Utah Gov.-elect Jon Huntsman Jr., a former Bush administration diplomat, says he will parlay his Washington connections to help improve the state's public school system through tweaking federal education policy and boosting reimbursement rates for untaxed public land in Western states.

"The fact we will have friends in senior positions will be a great help to us," said the former trade ambassador to President Bush. Huntsman also previously was ambassador to Singapore for former President George H.W. Bush and was an aide to former President Ronald Reagan.

"Whether it's on education policy, negotiating with [Education Secretary] Rodney Paige on No Child Left Behind, or whether it relates to how we can squeeze more value from our public lands to help our schools, to have Vice President Cheney and President Bush and others as friends is going to help us," Huntsman said in an interview.

His "first and foremost" priority working with Congress will be passing legislation to consolidate state-owned school trust lands through exchanges with the Bureau of Land Management and to increase the federal funds received by states through the Payment in Lieu of Taxes (PILT) program.

Created by Congress in 1976, PILT reimburses counties in 49 states for public lands that are not on property tax rolls and therefore do not contribute to the local tax base.
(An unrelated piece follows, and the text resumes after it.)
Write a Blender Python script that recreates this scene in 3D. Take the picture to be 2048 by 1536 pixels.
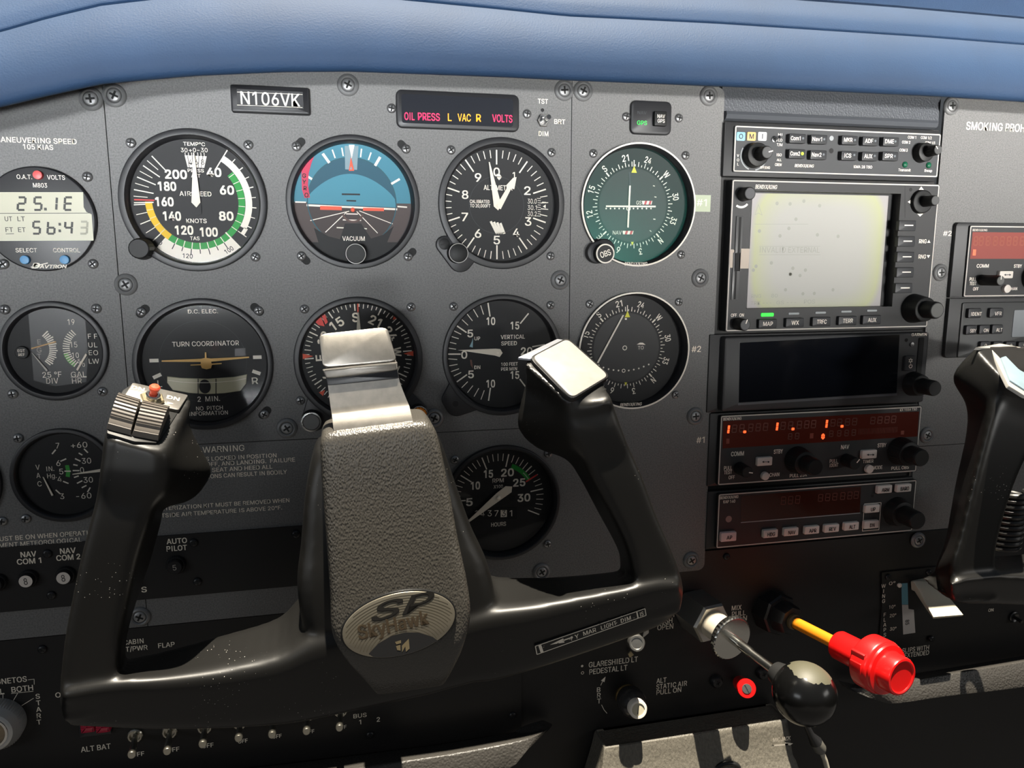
import bpy, bmesh, math, random
from mathutils import Vector, Matrix
random.seed(7)
for _o in list(bpy.data.objects): bpy.data.objects.remove(_o)
S = bpy.context.scene
COL = S.collection
MM = 0.001
PI = math.pi
def rad(d): return d*PI/180

# ------------------------------------------------------------------ camera (phone held in front of the left seat)
FOC = 1505.78                                   # focal length in pixels of the 2048 px wide frame
CP = (-51.083, -469.035, 42.148)                # camera position in mm; the panel front is the plane y = 0
RW = ((0.976072791, -0.217443492, -0.000485081),  # rows: camera right, down, forward
      (-0.035570487, -0.157469260, -0.986883059),
      (0.214514913, 0.963286956, -0.161436031))
cam_d = bpy.data.cameras.new('camera'); cam = bpy.data.objects.new('camera', cam_d); COL.objects.link(cam)
cam_d.sensor_width = 36.0; cam_d.sensor_fit = 'HORIZONTAL'; cam_d.lens = FOC/2048*36.0
cam_d.clip_start = 0.005; cam_d.clip_end = 100
mw = Matrix.Identity(4)
for i in range(3):
    mw[i][0] = RW[0][i]; mw[i][1] = -RW[1][i]; mw[i][2] = -RW[2][i]; mw[i][3] = CP[i]*MM
cam.matrix_world = mw
S.camera = cam

# ------------------------------------------------------------------ light: sky, sun over the nose, daylight through the door windows, added fill beams on the upper panel
W = bpy.data.worlds.new('sky'); S.world = W; W.use_nodes = True
_nt = W.node_tree; _bg = _nt.nodes['Background']
_tc = _nt.nodes.new('ShaderNodeTexCoord'); _sp = _nt.nodes.new('ShaderNodeSeparateXYZ'); _rp = _nt.nodes.new('ShaderNodeValToRGB')
_nt.links.new(_tc.outputs['Generated'], _sp.inputs[0]); 
_ma = _nt.nodes.new('ShaderNodeMapRange'); _ma.inputs[1].default_value = -1; _ma.inputs[2].default_value = 1
_nt.links.new(_sp.outputs['Z'], _ma.inputs[0]); _nt.links.new(_ma.outputs[0], _rp.inputs[0]); _nt.links.new(_rp.outputs[0], _bg.inputs[0])
_e = _rp.color_ramp.elements
_e[0].position = 0.42; _e[0].color = (0.015, 0.013, 0.012, 1)
_e[1].position = 1.0; _e[1].color = (0.55, 0.75, 1.0, 1)
_x = _rp.color_ramp.elements.new(0.56); _x.color = (0.62, 0.66, 0.70, 1)
_bg.inputs[1].default_value = 0.125
S.view_settings.view_transform = 'Standard'; S.view_settings.look = 'None'
S.view_settings.gamma = 1; S.view_settings.use_curve_mapping = False
S.view_settings.exposure = 0.0
def aim(o, d):
    o.rotation_euler = Vector(d).to_track_quat('-Z', 'Y').to_euler()
SUN = Vector((0.02, -0.085, 0.99)).normalized()   # direction towards the sun
sd = bpy.data.lights.new('sun', 'SUN'); so = bpy.data.objects.new('sun', sd); COL.objects.link(so)
sd.energy = 15.0; sd.angle = rad(0.53); sd.color = (1.0, 0.91, 0.76); aim(so, -SUN); so.location = SUN*2
def area(name, loc, target, sx, sy, power, color):
    d = bpy.data.lights.new(name, 'AREA'); o = bpy.data.objects.new(name, d); COL.objects.link(o)
    d.shape = 'RECTANGLE'; d.size = sx; d.size_y = sy; d.energy = power; d.color = color
    o.location = loc; aim(o, Vector(target)-Vector(loc)); return o
def beam(o, deg): o.data.spread = rad(deg); return o
area('left_door_window_light', (-0.85, -0.70, 0.08), (-0.1, 0, 0.10), 0.45, 0.20, 1.1, (0.92, 0.96, 1.0))
area('right_door_window_light', (1.10, -0.80, 0.10), (0.40, 0, 0.06), 0.45, 0.20, 1.1, (1.0, 0.97, 0.92))
beam(area('left_rear_fill_beam', (-0.55, -1.75, -0.018), (-0.20, 0, 0.20), 0.6, 0.07, 0.62, (0.95, 0.98, 1.0)), 18)  # added pair of narrow beams to brighten the upper panel, no real windows
beam(area('right_rear_fill_beam', (0.85, -1.75, -0.018), (0.46, 0, 0.19), 0.6, 0.07, 1.0, (1.0, 0.985, 0.95)), 18)
beam(area('left_low_fill_beam', (-0.40, -1.75, -0.30), (-0.20, 0, 0.25), 0.6, 0.10, 0.80, (0.93, 0.97, 1.0)), 16)  # added low pair reaching the panel top under the glareshield lip
beam(area('right_low_fill_beam', (0.80, -1.75, -0.30), (0.45, 0, 0.24), 0.6, 0.10, 0.95, (1.0, 0.985, 0.95)), 16)

# ------------------------------------------------------------------ picking points
def ray(px, py):
    c = ((px-1024)/FOC, (py-768)/FOC, 1.0)
    return Vector(tuple(sum(RW[k][i]*c[k] for k in range(3)) for i in range(3)))
def U(px, py, d=0.0):
    """point in mm on the plane d mm in front of the panel"""
    v = ray(px, py); t = (-d-CP[1])/v[1]
    return Vector((CP[0]+t*v[0], -d, CP[2]+t*v[2]))
def mmx(px, py, d=0.0): return (U(px+.5, py, d)-U(px-.5, py, d)).x
def mmy(px, py, d=0.0): return abs((U(px, py+.5, d)-U(px, py-.5, d)).z)
# enlarged views used when measuring: x0, y0, enlargement
K = dict(K1=(0,130,3.6571), K2=(540,130,3.4133), K3=(1120,140,3.6559), K4=(1420,160,3.2611), K5=(0,550,3.4125),
         K6=(540,550,3.4133), K7=(1020,550,4.3886), K8=(1400,540,3.1605), L1=(0,980,4.5167), L2=(0,1280,4.2667),
         L3=(120,740,3.746), L4=(580,800,2.5591), L5=(880,860,3.2), L6=(1400,790,3.1605), L7=(1040,1140,3.878),
         L8=(1440,1120,3.3684), M3=(1420,230,6.4), M4=(1640,230,7.68), M5=(1860,420,5.12), M6=(1860,680,2.7429), P=(0,0,1.0))
def kp(k, x, y):
    a = K[k]; return a[0]+x/a[2], a[1]+y/a[2]

# ------------------------------------------------------------------ materials
MATS = {}
def mat(name, col, rough=0.5, metal=0.0, bump=None, spec=0.5, speck=None, emit=None, coat=0.0, vary=None):
    if name in MATS: return MATS[name]
    m = bpy.data.materials.new(name); m.use_nodes = True; nt = m.node_tree; b = nt.nodes['Principled BSDF']
    b.inputs['Base Color'].default_value = (*col, 1); b.inputs['Roughness'].default_value = rough
    b.inputs['Metallic'].default_value = metal; b.inputs['Specular IOR Level'].default_value = spec
    b.inputs['Coat Weight'].default_value = coat
    if emit:
        b.inputs['Emission Color'].default_value = (*emit[0], 1); b.inputs['Emission Strength'].default_value = emit[1]
    def N(t): return nt.nodes.new(t)
    tc = None
    if bump or speck or vary: tc = N('ShaderNodeTexCoord')
    colsock = None
    if vary:                                   # vary = (scale, amount)
        n = N('ShaderNodeTexNoise'); n.inputs['Scale'].default_value = vary[0]; n.inputs['Detail'].default_value = 6
        nt.links.new(tc.outputs['Object'], n.inputs['Vector'])
        r = N('ShaderNodeMapRange'); r.inputs[1].default_value = .3; r.inputs[2].default_value = .7
        r.inputs[3].default_value = 1-vary[1]; r.inputs[4].default_value = 1+vary[1]
        nt.links.new(n.outputs[0], r.inputs[0])
        mx = N('ShaderNodeMix'); mx.data_type = 'RGBA'; mx.blend_type = 'MULTIPLY'; mx.inputs[0].default_value = 1
        mx.inputs[6].default_value = (*col, 1); nt.links.new(r.outputs[0], mx.inputs[7]); colsock = mx.outputs[2]
    if speck:                                  # speck = (scale, radius, colour): dust grains lying on the surface
        v = N('ShaderNodeTexVoronoi'); v.inputs['Scale'].default_value = speck[0]
        nt.links.new(tc.outputs['Object'], v.inputs['Vector'])
        n2 = N('ShaderNodeTexNoise'); n2.inputs['Scale'].default_value = 28; n2.inputs['Detail'].default_value = 3
        nt.links.new(tc.outputs['Object'], n2.inputs['Vector'])
        r2 = N('ShaderNodeMapRange'); r2.inputs[1].default_value = .48; r2.inputs[2].default_value = .75
        r2.inputs[3].default_value = 0.0; r2.inputs[4].default_value = speck[1]
        nt.links.new(n2.outputs[0], r2.inputs[0])
        lt = N('ShaderNodeMath'); lt.operation = 'LESS_THAN'
        nt.links.new(v.outputs['Distance'], lt.inputs[0]); nt.links.new(r2.outputs[0], lt.inputs[1])
        mx = N('ShaderNodeMix'); mx.data_type = 'RGBA'
        nt.links.new(lt.outputs[0], mx.inputs[0])
        if colsock: nt.links.new(colsock, mx.inputs[6])
        else: mx.inputs[6].default_value = (*col, 1)
        mx.inputs[7].default_value = (*speck[2], 1); colsock = mx.outputs[2]
    if colsock: nt.links.new(colsock, b.inputs['Base Color'])
    if bump:                                   # bump = (kind, scale, strength, distance_mm, (sx, sy, sz))
        sc = bump[4] if len(bump) > 4 else (1, 1, 1)
        mp = N('ShaderNodeMapping'); mp.inputs['Scale'].default_value = sc
        nt.links.new(tc.outputs['Object'], mp.inputs[0])
        if bump[0] == 'noise':
            n = N('ShaderNodeTexNoise'); n.inputs['Scale'].default_value = bump[1]; n.inputs['Detail'].default_value = 4; out = n.outputs[0]
        else:
            n = N('ShaderNodeTexVoronoi'); n.inputs['Scale'].default_value = bump[1]; n.feature = 'SMOOTH_F1'; out = n.outputs['Distance']
        nt.links.new(mp.outputs[0], n.inputs['Vector'])
        bp = N('ShaderNodeBump'); bp.inputs['Strength'].default_value = bump[2]; bp.inputs['Distance'].default_value = bump[3]*MM
        nt.links.new(out, bp.inputs['Height']); nt.links.new(bp.outputs[0], b.inputs['Normal'])
    MATS[name] = m; return m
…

Lawmakers from Western states such as Utah, where 65 percent of all land in the state is federally owned, have long complained PILT payments don't come close to making up the difference in lost tax revenues that go toward schools, roads and other public needs.

Periodically, Western lawmakers have added money to the Interior Department's annual appropriation to provide one-time boosts to PILT payments. But the Western Congressional Caucus now is pushing legislation that would phase in permanent increases to ultimately close the gap between the PILT payments and the estimated lost tax revenues.

But Western lawmakers will have to overcome Congress' growing worry over the record deficit and the escalating cost of fighting wars in Iraq and Afghanistan to get any permanent PILT hike passed.

"I'm going to work with [3rd District Rep.] Chris Cannon and [1st District Rep.] Rob Bishop, and they are ready to introduce legislation," said Huntsman. Second District Rep. Jim Matheson, D-Utah, is also supportive of PILT reform legislation.

Huntsman also is supportive of the Utah delegation's recent proposal to swap parcels of state-owned school trust lands that are surrounded by or adjacent to popular federal recreation areas along the Colorado River in southeastern Utah. In exchange, the state would get federally owned parcels elsewhere that can be leased, developed or sold to generate revenue for state schools.